Lunch was now essential. We had begun to settle on a small triangle of grass when I spotted an old bench in the small field behind us. Since there were no signs declaring ‘private’, merely an advertisement for ‘Kara’s K9 Kuts’, we opened the gate, sat down three abreast and began to eat…

…Only to be interrupted by a woman, accompanied by a horse and two girls, who promptly asked us to leave.

This seemed unnecessarily harsh, as we were neither in the way nor causing a nuisance, but we nevertheless complied.

They stuck their horse in a neighbouring paddock, unsaddled it and then drove off in a big red car.

Eventually Hill Road became Common Road and we passed a pub – The Robin Hood – before reaching the village of Blue Bell Hill. Here we turned on to a footpath that took us round the side of the hill and on beside a picnic area.

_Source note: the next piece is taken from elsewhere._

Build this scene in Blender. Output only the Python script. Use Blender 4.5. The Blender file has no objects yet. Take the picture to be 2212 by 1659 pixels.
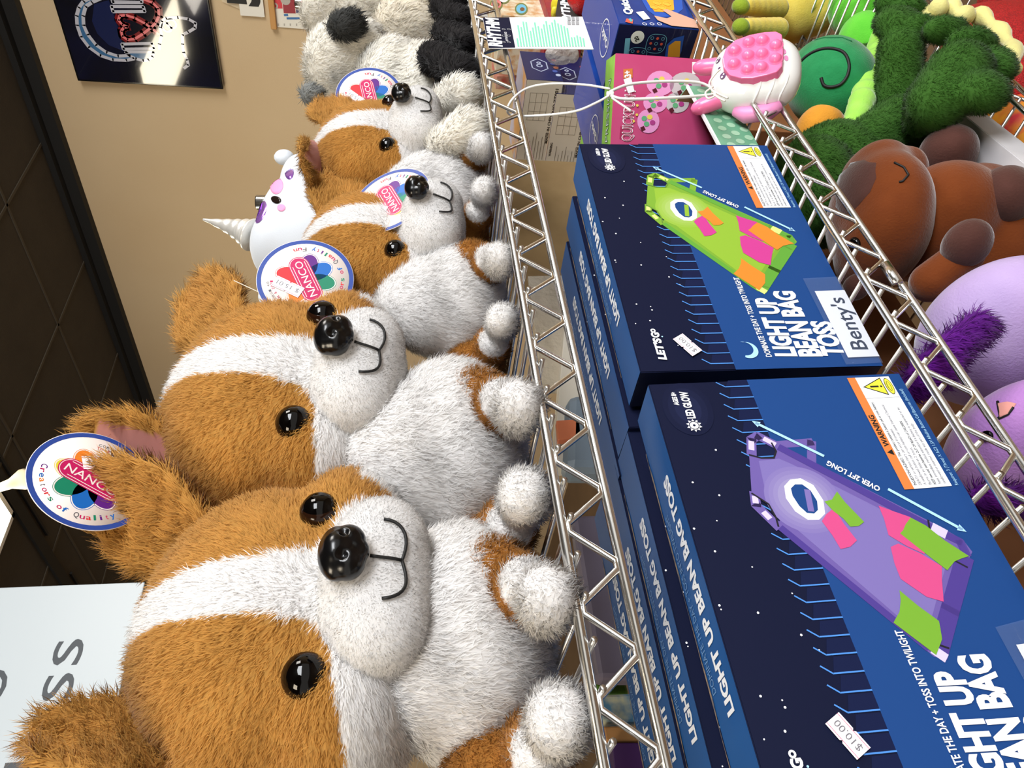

We stopped to complete our interrupted lunch. Small aeroplanes buzzed overhead and, in the distance we could see a man wearing orange apparently balanced on a trapeze!

We eventually emerged on to a tarmac path beside the A229.

Our first bus stop, Salisbury Road, was on this busy dual carriageway, though on the other side, across a footbridge. It was evident, from the timetable posted there, that no buses ran on a Saturday, just as Google Maps had predicted.

So we retraced our steps, before continuing down Chatham Road and then taking the footpath that runs past Kit’s Coty’s House.

This is a door made of four huge stones, thought to be the opening of a Neolithic burial chamber.

The name derives from the completely erroneous belief that this was the burial place of Catigern, son of Vortigern, killed in battle against the Saxons around 455 AD.

The footpath continues for a while through countryside, before joining a road and then making its way back to the A229.

A subway gives access to the White Horse Stone on the other side, but we decided to save that for next time, following a path south for a few hundred metres to reach the Cobtree Golf Course stop.

Here we were more fortunate. A 101 Sapphire bus arrived after ten minutes and took us speedily to Gravesend Station.

We had to alight to buy train tickets through to Rochester, then climb aboard a rail replacement bus service.

From Rochester we picked up the high-speed train back to St Pancras and from there, via tube and train connections, reached home.